Ever since I moved farther away from work, I’ve been listening to more audiobooks. So far, because I have the patience of a fruit fly, I’ve only listened to short audiobooks. For that reason, I always check the audiobooks in the young adult section first, but I’m always excited when I find a short book in regular fiction. This week, I listened to the abridged audiobook edition of The Killer’s Wife by Bill Floyd. The Killer’s Wife is about a serial killer’s ex-wife who has lived under an assumed name in a new town — until the father of a former victim tracks her down and reveals her to the media. There are lots of emotional and dramatic moments, and whenthe narrator reads them, she gets, well, emotional and dramatic. Even weepy. At times, it worked — it was in character. Yet at other times, it went on for too long, so I wanted to shake the heroine and shout “Shut up!” I couldn’t wait to find out what happened next, but I was struck by how overly dramatic and weepy the heroine was. Yet would someone who read the book in print or e-book have the same feelings about her? Or did the narrator’s style overemphasize the heroine’s emotions?

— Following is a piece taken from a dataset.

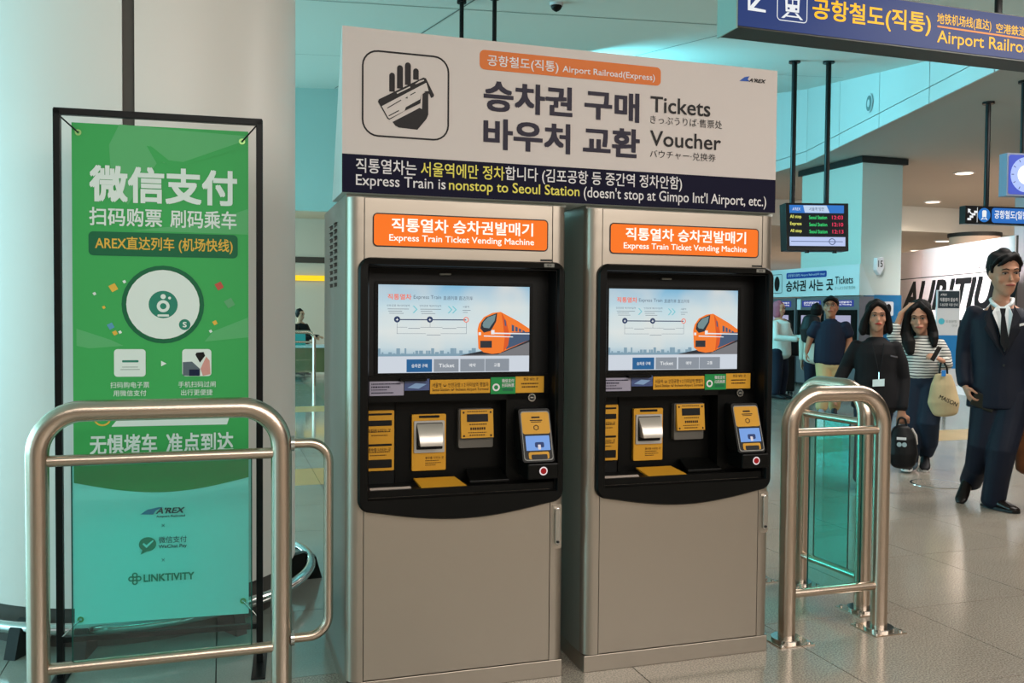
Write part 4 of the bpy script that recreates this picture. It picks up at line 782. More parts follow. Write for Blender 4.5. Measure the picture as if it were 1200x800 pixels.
for i in range(4):
    y1 = 14.18-.0+i*.93; y0 = y1-.88
    t = thing('far_ticket_machine', (11.0, (y0+y1)/2, 0), LB[i], 'ticket machine', 'distant ticket machines in a row')
    X0 = 10.72
    box('cabinet', (X0, y0, .05), (11.03 if i == 0 or i == 1 else 11.3, y1, 1.70), mat('far_steel', (110, 106, 110), .45, .3), t)
    if i >= 1: pass
    box('plinth', (X0+.02, y0+.01, 0), (11.02, y1-.01, .05), M_dark, t)
    box('black_surround', (X0-.03, y0+.05, .62), (X0, y1-.05, 1.46), M_blackpl, t)
    fpn = Plane((X0-.03, y1, 0), (0, -1, 0)); fpn.poly('touchscreen', [(.18, 1.06), (.70, 1.06), (.70, 1.36), (.18, 1.36)], E('far_screen', (176, 176, 208), .85), t, .004); fpn.poly('screen_picture', [(.22, 1.12), (.34, 1.12), (.34, 1.28), (.22, 1.28)], E('far_screen_blue', (80, 90, 170), .8), t, .006)
    fpn.poly('yellow_label', [(.60, .86), (.66, .86), (.66, .98), (.60, .98)], M_ye, t, .004)
    fq = Plane((X0, y1, 0), (0, -1, 0)); fq.rrect('light_panel', (.16, 1.52, .74, 1.64), .01, E('far_blue_light', (50, 60, 150), .9), t, .004); fq.text('승차권발매기', (.22, 1.58, .68, 1.62), EWL, t, .02, .008); fq.text('Ticket Vending', (.22, 1.54, .68, 1.57), EWL, t, .02, .008)
    fq.poly('white_notice', [(.0, 1.47), (.12, 1.47), (.12, 1.67), (.0, 1.67)], M_w2, t, .004)
# ---------------------------------------------------------------- lettered hoarding
HA = Vector((13.0, 15.0, 0)); HB = atD(1188, 360, 14.0); HB.z = 0; hd_ = (HB-HA); hl = hd_.length; ho = Plane(HA, hd_); HH = 2.62
hoard = thing('lettered_hoarding', HA, 'pale pink hoarding with big black brush lettering behind the people', 'hoarding')
prism('backing', [ho.P(0, 0, -.05), ho.P(hl, 0, -.05), ho.P(hl, HH, -.05), ho.P(0, HH, -.05)], ho.n*.03, M_seam, hoard)
M_pk = mat('hoarding_pink', (232, 212, 212), .6)
npn = 4; pw = hl/npn
for i in range(npn):
    for z0, z1 in ((0, .98), (1.0, 2.08), (2.10, HH)):
        prism('hoarding_panel', [ho.P(i*pw+.008, z0, 0), ho.P((i+1)*pw-.008, z0, 0), ho.P((i+1)*pw-.008, z1, 0), ho.P(i*pw+.008, z1, 0)], ho.n*-.02, M_pk, hoard)
M_br = mat('brush_black', (16, 14, 16), .5)
a = ho.px(1058, 350); c = ho.px(1196, 315)
ho.text('AURITIUM', (a[0], 1.47, c[0], 2.03), M_br, hoard, .035, .004, shear=.35); ho.text('AURITIUM', (a[0]-.3, .75, c[0]-.5, 1.30), M_br, hoard, .035, .004, shear=.35)
a = ho.px(1141, 312); c = ho.px(1158, 306); ho.text('DIPUA', (a[0], 2.12, c[0], 2.22), M_br, hoard, .0, .004, shear=.2)
# standing notice
np_ = atD(1097, 400, 13.0); nx = Plane((np_.x, np_.y, 0), XA); nb = thing('standing_notice', nx.P(.17, 0), 'standing notice board with dark header between the woman in stripes and the man', 'notice board')
prism('board', [nx.P(0, .35, 0), nx.P(.33, .35, 0), nx.P(.33, 1.73, 0), nx.P(0, 1.73, 0)], nx.n*-.03, M_w2, nb)
nx.poly('dark_header', [(.015, 1.47), (.32, 1.47), (.32, 1.715), (.015, 1.715)], mat('header_slate', (44, 56, 64), .5), nb, .002); nx.text('직통열차 탑승객', (.04, 1.565, .295, 1.62), M_lt, nb, .02, .004); nx.text('도심공항 이용 안내', (.04, 1.50, .295, 1.54), M_lt, nb, .01, .004); nx.text("A'REX", (.05, 1.65, .14, 1.68), M_lt, nb, .02, .004)
nx.poly('blue_foot', [(.015, .6), (.32, .6), (.32, 1.08), (.015, 1.08)], mat('notice_blue', (40, 120, 180), .5), nb, .002); nx.disc('round_mark', (.07, 1.28), .045, mat('notice_cyan', (80, 180, 200), .5), nb, .003); nx.text('도심공항', (.13, 1.26, .29, 1.30), MATS['grey_ink'], nb, .0, .004); nx.text('안내', (.22, 1.2, .29, 1.235), MATS['grey_ink'], nb, 0, .004)
box('post', (np_.x+.14, np_.y-.03, 0), (np_.x+.17, np_.y, .4), M_dark, nb); cyl('round_foot', (np_.x+.155, np_.y-.02, 0), .18, .015, M_dark, nb)
# floor drain ring
dr = atfl(1098, 567); fd = thing('floor_cover', dr, 'round metal access cover set in the granite floor', 'floor cover'); cyl('cover_rim', dr+ZA*.0002, .20, .004, M_chrome, fd, n=40); cyl('cover_plate', dr+ZA*.0012, .185, .004, M_gran, fd, n=40)
# ---------------------------------------------------------------- far left hall: glass railing, counter
rr0 = atfl(368, 452); rx, ry = rr0.x, rr0.y; RH = .98
gr = thing('glass_railing', (rx, ry, 0), 'far glass railing with steel handrail seen between column and machine', 'railing')
tube('handrail', fillet([(rx-4, ry, RH), (rx, ry, RH), (rx, ry, 0)], .12, 6), .035, M_pipe, gr, 12); tube('mid_rail', [(rx-4, ry, .80), (rx-.04, ry, .80)], .02, M_pipe, gr, 10)
for k in range(1, 4): tube('post', [(rx-1.1*k, ry, 0), (rx-1.1*k, ry, RH)], .025, M_pipe, gr, 10)
for k in range(4): box('glass_pane', (rx-1.08-1.1*k+.05, ry+.01, .08), (rx-.06-1.1*k, ry+.02, .78), M_clear, gr)
ctr = thing('information_counter', (rx-1.0, ry+2.4, 0), 'low teal and olive counter behind the far glass railing', 'counter')
box('counter_body', (rx-2.6, ry+2, .12), (rx+.5, ry+2.6, .62), mat('olive_panel', (104, 100, 66), .5), ctr); box('counter_top', (rx-2.65, ry+1.95, .62), (rx+.55, ry+2.65, .67), M_w2, ctr); box('teal_box', (rx-.75, ry+2.0, .67), (rx+.02, ry+2.4, .93), mat('teal_box', (60, 150, 150), .5), ctr)
# ---------------------------------------------------------------- people
def blob_union(name, parts, m, parent, voxel, smooth=3, fac=.5):
    """parts: list of (verts, faces) closed shapes in world space, joined into one continuous surface"""
    vs, fs = [], []
    for v, f in parts:
        b = len(vs); vs += [tuple(p) for p in v]; fs += [tuple(i+b for i in q) for q in f]
    me = bpy.data.meshes.new('tmp'); me.from_pydata(vs, [], fs); bm = bmesh.new(); bm.from_mesh(me); bmesh.ops.recalc_face_normals(bm, faces=bm.faces); bm.to_mesh(me); bm.free()
    o = bpy.data.objects.new('tmp', me); C.objects.link(o)
    r = o.modifiers.new('r', 'REMESH'); r.mode = 'VOXEL'; r.voxel_size = voxel
    s = o.modifiers.new('s', 'SMOOTH'); s.iterations = smooth; s.factor = fac
    dg = bpy.context.evaluated_depsgraph_get(); me2 = bpy.data.meshes.new_from_object(o.evaluated_get(dg)); bpy.data.objects.remove(o); bpy.data.meshes.remove(me)
    off = root_of(parent); me2.transform(Matrix.Translation(-off)); me2.name = name; me2.materials.clear(); me2.materials.append(m)
    me2.polygons.foreach_set('use_smooth', [True]*len(me2.polygons)); q = bpy.data.objects.new(name, me2); C.objects.link(q); q.parent = parent; return q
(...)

Most importantly, the narrator shouldn’t make me laugh during dramatic moments. The audiobook of James Patterson’s 1st to Die did just that. During an action scene, the narrator sped up his voice, speaking very excitedly. I laughed so hard I nearly drove off the road. The narrator just didn’t come off as natural to me. And don’t get me started on the audiobook of John Saul’s Punish the Sinners, where the hero confronts the evil priest and starts shouting a vile insult to him. The outburst was so loud that it startled me into laughter, something awkward and potentially dangerous while driving. Confrontation shouldn’t make me snort in amusement.

However, voices can also be too flat. I was so excited to find Ellen Hopkins’ Crank, a YA verse novel. I love YA novels in verse, especially Sonya Sones’ clever One of Those Hideous Books Where the Mother Dies. Unfortunately, in Crank, the narrator performed in a disaffected teen voice. Sure, the narrator was a disaffected teen, but I didn’t want to spend rush hour with that voice. It went back to the library unfinished. I’ve listened to other YA novels on CD and never had the same problem.

While listening to Nancy Werlin’s The Rules of Survival,I taught myself how to change the CD in traffic. Crazy, I know, but I had to find out if the narrator Matt’s volatile mother would cross the line. Never once did the work of those narrators strike a false note. In both cases, I felt as if Heidi and Matt sat in the car, telling me about their lives. When Matt’s mother went on her rampages, the narrator dramatized it, but it felt believable, tragic rather than ludicrous.

A great narrator can make me believe in a book while I’m listening, even if I later sit back and think “Whoa, wait a minute…” After all, the narrator of Anthony Horowitz’s YA thriller Eagle Strike made me believe a teen-aged spy could survive ridiculous stunts — because he brought the characters to life, from teenagers to a pop star who just might be a crazed killer to infamous assassin Yassen Gregorovich. The narrator of Sharon G. Flake’s Bang! lost friends to violence, found himself abandoned during a horrible storm, endured a racist attack, dropped out of school,became a criminal, then a panhandler, all in a short period of time. Yet while listening to the voice of actor Dominic Hoffman, I was there, in the story, because I believed in him as the narrator Mann. He wasn’t just reading a book onto a CD. He lived the story for me.

So what do you think about the style of narration in audiobooks? We know that the narrator is one of the most crucial parts of the experience. A dull narrator can ruin even the most exciting book, but is it possible for the narrator to go too far when dramatizing narration? The best audiobook narrators make the characters come alive. They have to breathe life into dozens of different people. Some can pull it off without a hitch, while others struggle — especially when they do the voices of characters in another gender. Which narrators can pull this off and still make you believe that they are all these people?